Herbert Haupt est un ouvrier très apprécié par ses patrons successifs. « Il parlait français couramment même s’il avait un petit accent », partage sa petite-fille qui l’a connu de son vivant. Mais la haine de l’ennemi ne se dissipe pas comme le brouillard sur la Garonne. Difficile de se fondre dans le paysage avec une étiquette collée dans le dos. Le natif de Waldheim (devenue Przyborow en 1945), à 2000 kilomètres de là, a une motivation profonde : vivre avec la femme qu’il aime.

A.D.
« Il a rencontré ma grand-mère pendant sa captivité. Ma mamie est restée vague sur le début de cette histoire d’amour. Ils se sont mariés à Rions, en novembre 1950. » Il a 30 ans. Elle, 21. Le mariage fait jaser dans le village. « Ma grand-mère a été rejetée par sa famille. Pour beaucoup, elle était celle qui avait offert sa main à un Boche. » Le couple franco-allemand a cinq enfants. « Cette union a été lourde à porter pour tout le monde dans la famille », témoigne la petite-fille.

Famille Haupt
Son histoire personnelle éclaire l’histoire collective. « Il était temps de dire les choses. Sans jugement. S’émanciper du regard de nos aînés pour mieux comprendre notre passé », défend le maire de Rions, Vincent Joineau. Herbert Haupt a fait la guerre contre la France, un pays où il a refait sa vie. L’amour n’a pas de frontière.

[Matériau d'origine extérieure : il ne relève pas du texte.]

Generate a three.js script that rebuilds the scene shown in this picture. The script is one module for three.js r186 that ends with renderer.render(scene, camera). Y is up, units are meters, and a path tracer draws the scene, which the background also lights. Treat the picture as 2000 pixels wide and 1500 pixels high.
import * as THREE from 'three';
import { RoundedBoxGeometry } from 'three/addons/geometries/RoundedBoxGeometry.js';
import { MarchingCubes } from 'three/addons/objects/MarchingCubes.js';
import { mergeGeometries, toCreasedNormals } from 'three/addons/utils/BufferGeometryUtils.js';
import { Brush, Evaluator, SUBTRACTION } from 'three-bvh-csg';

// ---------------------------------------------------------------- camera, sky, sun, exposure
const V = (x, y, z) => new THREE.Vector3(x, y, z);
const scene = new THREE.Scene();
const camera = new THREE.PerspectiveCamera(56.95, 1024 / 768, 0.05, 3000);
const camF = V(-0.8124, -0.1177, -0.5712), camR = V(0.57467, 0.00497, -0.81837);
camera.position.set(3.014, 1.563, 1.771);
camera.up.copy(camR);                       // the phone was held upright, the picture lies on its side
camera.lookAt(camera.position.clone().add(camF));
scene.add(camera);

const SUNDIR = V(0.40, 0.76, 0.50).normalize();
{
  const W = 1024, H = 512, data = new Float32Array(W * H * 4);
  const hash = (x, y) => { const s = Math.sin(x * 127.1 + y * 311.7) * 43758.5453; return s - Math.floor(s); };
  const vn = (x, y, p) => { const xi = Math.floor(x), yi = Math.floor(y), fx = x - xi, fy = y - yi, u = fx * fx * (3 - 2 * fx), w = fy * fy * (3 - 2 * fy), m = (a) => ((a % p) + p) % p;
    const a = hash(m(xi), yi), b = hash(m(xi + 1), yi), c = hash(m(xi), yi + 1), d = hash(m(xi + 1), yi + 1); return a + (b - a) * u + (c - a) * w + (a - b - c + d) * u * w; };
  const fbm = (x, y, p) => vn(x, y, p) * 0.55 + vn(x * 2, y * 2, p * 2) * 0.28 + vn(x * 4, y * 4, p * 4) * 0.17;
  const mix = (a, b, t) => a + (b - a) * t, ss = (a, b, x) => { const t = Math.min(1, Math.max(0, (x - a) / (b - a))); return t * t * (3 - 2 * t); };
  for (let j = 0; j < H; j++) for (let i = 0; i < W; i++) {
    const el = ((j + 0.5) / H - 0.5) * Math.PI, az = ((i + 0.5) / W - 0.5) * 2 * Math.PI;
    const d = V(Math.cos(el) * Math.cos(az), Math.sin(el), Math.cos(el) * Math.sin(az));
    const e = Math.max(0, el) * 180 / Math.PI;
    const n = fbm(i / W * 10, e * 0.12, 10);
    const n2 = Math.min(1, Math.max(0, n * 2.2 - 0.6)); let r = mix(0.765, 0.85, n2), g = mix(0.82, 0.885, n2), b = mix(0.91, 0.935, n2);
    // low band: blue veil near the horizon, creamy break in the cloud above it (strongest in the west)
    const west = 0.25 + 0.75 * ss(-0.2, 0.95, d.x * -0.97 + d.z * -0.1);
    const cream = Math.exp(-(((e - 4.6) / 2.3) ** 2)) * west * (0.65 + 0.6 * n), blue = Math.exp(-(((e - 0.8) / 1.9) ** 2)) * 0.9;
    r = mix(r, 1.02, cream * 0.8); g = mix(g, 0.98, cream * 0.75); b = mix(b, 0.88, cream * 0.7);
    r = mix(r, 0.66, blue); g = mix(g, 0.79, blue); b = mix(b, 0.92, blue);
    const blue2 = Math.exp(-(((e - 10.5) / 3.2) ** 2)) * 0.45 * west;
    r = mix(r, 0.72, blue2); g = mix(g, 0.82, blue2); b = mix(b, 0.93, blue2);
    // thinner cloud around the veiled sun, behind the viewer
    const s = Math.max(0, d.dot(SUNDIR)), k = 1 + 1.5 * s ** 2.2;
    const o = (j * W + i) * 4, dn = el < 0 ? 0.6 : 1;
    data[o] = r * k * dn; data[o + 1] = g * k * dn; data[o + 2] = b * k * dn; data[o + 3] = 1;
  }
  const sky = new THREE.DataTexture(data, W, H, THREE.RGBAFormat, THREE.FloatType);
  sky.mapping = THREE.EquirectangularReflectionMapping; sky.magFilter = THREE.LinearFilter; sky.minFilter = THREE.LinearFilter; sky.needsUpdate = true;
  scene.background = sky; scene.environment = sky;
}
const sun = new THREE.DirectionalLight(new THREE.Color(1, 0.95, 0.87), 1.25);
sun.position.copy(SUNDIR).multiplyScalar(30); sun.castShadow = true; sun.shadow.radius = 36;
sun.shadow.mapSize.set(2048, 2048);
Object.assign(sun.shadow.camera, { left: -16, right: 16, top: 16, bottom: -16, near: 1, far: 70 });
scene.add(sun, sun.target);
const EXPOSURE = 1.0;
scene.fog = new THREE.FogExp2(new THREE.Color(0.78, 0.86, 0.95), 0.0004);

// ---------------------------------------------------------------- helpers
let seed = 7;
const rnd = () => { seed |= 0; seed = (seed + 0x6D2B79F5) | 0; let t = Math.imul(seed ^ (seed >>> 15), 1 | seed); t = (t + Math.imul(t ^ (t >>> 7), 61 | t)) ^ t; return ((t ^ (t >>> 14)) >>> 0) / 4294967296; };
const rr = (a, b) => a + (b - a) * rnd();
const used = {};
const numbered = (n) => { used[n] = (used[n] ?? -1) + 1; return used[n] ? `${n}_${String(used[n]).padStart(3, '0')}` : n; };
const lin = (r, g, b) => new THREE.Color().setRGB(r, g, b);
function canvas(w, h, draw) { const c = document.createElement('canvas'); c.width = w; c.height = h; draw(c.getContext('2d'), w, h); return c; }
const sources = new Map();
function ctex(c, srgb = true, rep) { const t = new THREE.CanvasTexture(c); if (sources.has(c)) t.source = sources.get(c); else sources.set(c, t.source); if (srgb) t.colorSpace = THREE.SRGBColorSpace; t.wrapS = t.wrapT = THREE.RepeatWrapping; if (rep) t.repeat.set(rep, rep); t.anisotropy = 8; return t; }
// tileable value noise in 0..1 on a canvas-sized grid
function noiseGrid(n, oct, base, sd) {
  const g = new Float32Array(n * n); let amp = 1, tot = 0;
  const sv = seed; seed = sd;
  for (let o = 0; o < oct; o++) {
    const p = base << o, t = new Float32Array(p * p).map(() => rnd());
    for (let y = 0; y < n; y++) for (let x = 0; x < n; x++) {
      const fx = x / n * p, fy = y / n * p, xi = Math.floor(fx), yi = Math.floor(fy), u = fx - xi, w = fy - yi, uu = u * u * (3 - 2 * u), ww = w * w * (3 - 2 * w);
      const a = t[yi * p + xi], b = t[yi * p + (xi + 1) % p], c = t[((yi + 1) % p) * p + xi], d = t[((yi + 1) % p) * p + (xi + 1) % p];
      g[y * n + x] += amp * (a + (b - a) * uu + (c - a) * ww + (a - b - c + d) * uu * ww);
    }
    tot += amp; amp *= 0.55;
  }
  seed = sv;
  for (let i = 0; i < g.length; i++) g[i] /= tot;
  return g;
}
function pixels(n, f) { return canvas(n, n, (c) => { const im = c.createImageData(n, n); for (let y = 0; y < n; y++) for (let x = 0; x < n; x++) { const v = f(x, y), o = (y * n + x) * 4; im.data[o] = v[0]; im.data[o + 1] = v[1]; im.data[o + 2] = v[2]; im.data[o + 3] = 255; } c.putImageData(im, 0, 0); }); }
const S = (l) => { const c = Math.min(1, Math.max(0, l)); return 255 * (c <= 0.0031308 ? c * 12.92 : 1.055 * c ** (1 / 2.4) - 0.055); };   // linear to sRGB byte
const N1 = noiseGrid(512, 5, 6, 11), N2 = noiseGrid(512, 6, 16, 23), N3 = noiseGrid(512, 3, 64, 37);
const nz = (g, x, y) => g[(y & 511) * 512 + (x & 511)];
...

Cérémonie du 8 mai à Rions
La plaque commémorative sera dévoilée en présence de la consule générale d’Allemagne Stefanie Zeidler, du sous-préfet de Langon, Vincent Ferrier, et de la famille d’Herbert Haupt, ce lundi 8 mai à Rions. La cérémonie (9 h 15-10 h 30) sera structurée autour de trois allocutions qui alterneront avec trois pièces de Schubert et la « 9e Symphonie » de Beethoven.